Delving into the various motives of users and creators of technology, were you still able to come out feeling hopeful that this kind of security can be achieved?
I’ll be very honest, I had tough days. I wrote about some really challenging things for parents in the book about young girls and boys either being kidnapped or sexually assaulted and talked about how parents can prevent that stuff from happening. The goal was to share that information so parents can be empowered to protect their children.
Broadly, here’s where I walked away from this all — my line of work has been law enforcement for most of my life and so I’ve definitely seen lesser pleasant sides of humanity but here’s the good thing that I know: there are way more good people in the world than there are bad people.
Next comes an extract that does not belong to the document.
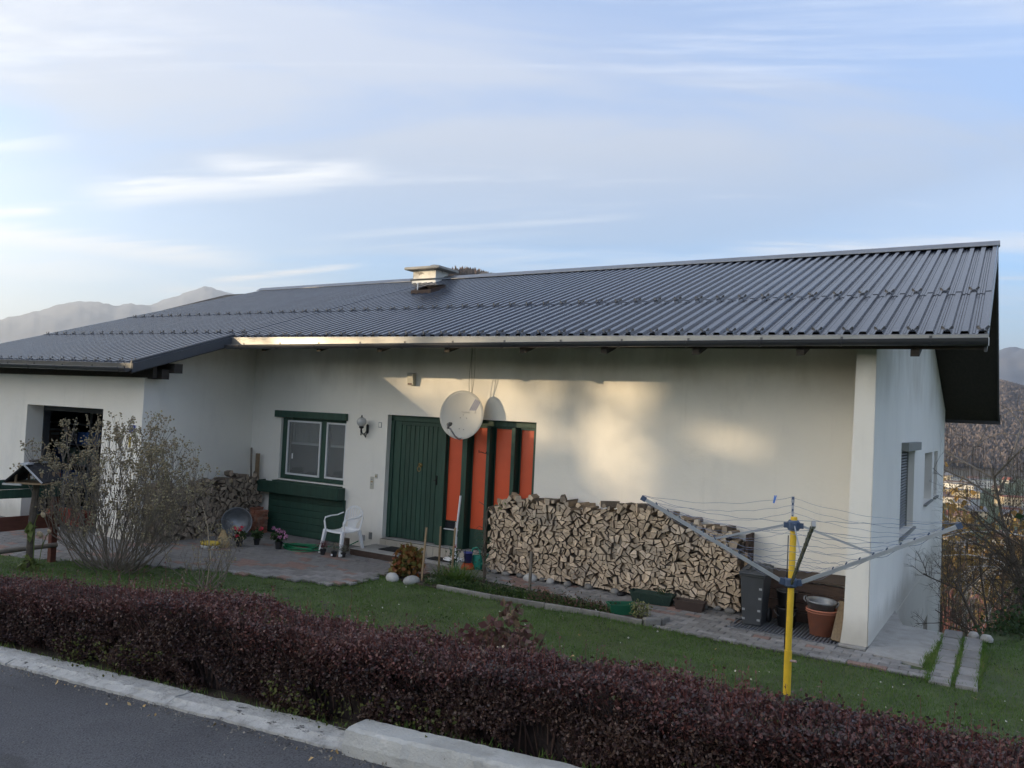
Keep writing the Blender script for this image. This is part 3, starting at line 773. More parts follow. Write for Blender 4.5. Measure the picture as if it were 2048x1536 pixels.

They out number them by some tremendous amount and I think if the crowd gets involved, if the good people get involved, if we create opportunity for the average Joe or Jane to become empowered to take back control of technology and give them the tools to use for good. Think of something like Kickstarter or the crowd sourcing sites out there — all the amazing things that are being created out of that. The tools of innovation are in everybody’s hands and the good guys are creating tremendous innovation, so I would just say the good people outnumber the bad but because the bad people can have increased reach due to the interconnected nature of the world, we’re going to have to be vigilant.